YOUR OBJECTIVE
Write out, word for word, only the data from its first line to the line containing "def c4(c): return (c[0], c[1], c[2], 1)".

DATA LINES
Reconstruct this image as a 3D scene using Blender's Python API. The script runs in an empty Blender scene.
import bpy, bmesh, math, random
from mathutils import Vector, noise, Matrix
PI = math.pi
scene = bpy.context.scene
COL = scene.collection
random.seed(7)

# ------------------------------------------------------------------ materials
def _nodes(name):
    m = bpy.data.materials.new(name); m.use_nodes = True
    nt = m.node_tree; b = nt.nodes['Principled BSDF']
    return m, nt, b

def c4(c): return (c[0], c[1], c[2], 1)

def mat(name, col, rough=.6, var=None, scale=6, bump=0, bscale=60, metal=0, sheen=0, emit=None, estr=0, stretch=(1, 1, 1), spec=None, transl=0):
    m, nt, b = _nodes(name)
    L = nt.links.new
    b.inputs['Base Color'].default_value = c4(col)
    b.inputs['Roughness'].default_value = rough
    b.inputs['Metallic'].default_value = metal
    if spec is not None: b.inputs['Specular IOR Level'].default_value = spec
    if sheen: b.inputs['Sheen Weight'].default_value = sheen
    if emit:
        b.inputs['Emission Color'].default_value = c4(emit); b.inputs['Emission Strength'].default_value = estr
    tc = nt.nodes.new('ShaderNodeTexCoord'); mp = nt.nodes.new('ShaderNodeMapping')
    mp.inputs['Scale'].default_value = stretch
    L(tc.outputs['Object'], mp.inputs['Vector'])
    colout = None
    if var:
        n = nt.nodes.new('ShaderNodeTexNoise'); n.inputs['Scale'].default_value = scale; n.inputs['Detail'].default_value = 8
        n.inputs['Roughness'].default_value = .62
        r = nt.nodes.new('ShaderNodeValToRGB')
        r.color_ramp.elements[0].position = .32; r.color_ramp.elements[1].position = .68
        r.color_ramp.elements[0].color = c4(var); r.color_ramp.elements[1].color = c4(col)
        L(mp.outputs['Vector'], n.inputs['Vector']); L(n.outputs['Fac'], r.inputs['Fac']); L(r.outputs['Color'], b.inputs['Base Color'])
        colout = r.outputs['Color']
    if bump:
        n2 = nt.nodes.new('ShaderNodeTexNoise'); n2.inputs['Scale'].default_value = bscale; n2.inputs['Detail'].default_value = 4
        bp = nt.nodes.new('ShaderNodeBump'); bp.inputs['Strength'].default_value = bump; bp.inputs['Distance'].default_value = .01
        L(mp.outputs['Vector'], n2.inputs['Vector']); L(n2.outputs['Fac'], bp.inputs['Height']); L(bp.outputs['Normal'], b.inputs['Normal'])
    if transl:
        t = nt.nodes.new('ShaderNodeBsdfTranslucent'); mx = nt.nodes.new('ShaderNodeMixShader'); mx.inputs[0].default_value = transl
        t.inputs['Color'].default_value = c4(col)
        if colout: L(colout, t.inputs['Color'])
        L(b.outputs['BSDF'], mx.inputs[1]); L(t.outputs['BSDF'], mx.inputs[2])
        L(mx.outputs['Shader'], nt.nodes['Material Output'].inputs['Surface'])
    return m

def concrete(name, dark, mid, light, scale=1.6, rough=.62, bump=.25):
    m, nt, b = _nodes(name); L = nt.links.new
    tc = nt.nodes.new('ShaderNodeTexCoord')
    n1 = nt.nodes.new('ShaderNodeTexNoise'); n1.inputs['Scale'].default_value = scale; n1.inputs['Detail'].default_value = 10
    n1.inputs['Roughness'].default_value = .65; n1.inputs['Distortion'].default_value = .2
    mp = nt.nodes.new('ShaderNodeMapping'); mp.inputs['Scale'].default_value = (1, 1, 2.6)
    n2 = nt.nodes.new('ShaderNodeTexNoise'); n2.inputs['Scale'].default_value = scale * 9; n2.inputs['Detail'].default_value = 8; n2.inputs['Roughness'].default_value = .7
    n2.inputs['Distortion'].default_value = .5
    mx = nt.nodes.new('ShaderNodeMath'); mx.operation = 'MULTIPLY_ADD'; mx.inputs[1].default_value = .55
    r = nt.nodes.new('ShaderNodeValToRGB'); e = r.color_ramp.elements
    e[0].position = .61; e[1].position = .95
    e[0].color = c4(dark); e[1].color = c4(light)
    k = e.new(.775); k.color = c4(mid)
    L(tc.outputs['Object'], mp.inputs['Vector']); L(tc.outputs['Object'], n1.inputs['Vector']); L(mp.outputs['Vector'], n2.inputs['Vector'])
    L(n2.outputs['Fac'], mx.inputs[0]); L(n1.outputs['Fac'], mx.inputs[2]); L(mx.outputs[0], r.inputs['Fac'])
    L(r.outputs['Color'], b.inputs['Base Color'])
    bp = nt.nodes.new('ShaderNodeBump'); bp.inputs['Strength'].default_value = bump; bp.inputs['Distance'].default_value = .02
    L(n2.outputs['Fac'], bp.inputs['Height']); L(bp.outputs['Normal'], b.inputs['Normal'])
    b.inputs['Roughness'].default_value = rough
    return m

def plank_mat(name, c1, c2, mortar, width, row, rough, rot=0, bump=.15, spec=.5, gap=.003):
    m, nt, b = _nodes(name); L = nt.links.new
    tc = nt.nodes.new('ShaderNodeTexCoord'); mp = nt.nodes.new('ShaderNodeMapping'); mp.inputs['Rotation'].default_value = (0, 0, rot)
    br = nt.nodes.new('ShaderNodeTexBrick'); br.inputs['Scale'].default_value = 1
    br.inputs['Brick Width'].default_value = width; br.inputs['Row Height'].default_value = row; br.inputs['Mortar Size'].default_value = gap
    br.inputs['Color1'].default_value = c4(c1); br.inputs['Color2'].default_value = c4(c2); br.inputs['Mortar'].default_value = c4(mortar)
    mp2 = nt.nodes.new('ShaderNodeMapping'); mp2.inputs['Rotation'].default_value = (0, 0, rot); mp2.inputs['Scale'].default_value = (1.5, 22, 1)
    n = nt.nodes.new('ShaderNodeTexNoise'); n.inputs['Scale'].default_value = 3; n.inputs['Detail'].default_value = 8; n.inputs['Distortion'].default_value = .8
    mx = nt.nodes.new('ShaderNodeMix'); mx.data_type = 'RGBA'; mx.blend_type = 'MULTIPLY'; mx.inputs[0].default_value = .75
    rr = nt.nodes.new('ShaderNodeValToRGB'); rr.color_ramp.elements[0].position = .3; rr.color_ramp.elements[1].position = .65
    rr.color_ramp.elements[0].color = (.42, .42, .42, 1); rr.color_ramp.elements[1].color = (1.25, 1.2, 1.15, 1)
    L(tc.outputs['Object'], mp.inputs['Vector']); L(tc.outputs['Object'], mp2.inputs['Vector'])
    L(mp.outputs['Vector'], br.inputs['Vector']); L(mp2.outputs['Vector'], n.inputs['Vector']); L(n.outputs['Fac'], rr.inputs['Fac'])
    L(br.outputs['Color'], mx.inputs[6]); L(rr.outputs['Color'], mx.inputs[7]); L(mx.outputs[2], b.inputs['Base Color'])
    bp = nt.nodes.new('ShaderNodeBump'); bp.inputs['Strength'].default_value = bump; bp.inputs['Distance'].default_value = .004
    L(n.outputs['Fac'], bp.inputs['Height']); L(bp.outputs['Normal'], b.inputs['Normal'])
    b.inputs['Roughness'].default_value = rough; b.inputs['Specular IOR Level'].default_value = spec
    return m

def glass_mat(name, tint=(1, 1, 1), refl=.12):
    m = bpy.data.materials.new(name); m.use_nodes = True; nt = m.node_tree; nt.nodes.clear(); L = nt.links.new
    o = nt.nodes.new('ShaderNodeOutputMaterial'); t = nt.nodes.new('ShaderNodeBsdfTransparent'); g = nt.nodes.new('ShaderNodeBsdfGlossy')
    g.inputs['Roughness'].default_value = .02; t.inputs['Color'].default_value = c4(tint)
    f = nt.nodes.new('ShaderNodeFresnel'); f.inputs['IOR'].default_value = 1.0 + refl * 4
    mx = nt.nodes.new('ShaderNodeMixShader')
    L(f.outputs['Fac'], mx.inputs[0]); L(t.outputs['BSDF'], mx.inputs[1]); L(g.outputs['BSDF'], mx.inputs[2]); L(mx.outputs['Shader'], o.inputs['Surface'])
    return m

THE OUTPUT
Reconstruct this image as a 3D scene using Blender's Python API. The script runs in an empty Blender scene.
import bpy, bmesh, math, random
from mathutils import Vector, noise, Matrix
PI = math.pi
scene = bpy.context.scene
COL = scene.collection
random.seed(7)

# ------------------------------------------------------------------ materials
def _nodes(name):
    m = bpy.data.materials.new(name); m.use_nodes = True
    nt = m.node_tree; b = nt.nodes['Principled BSDF']
    return m, nt, b

def c4(c): return (c[0], c[1], c[2], 1)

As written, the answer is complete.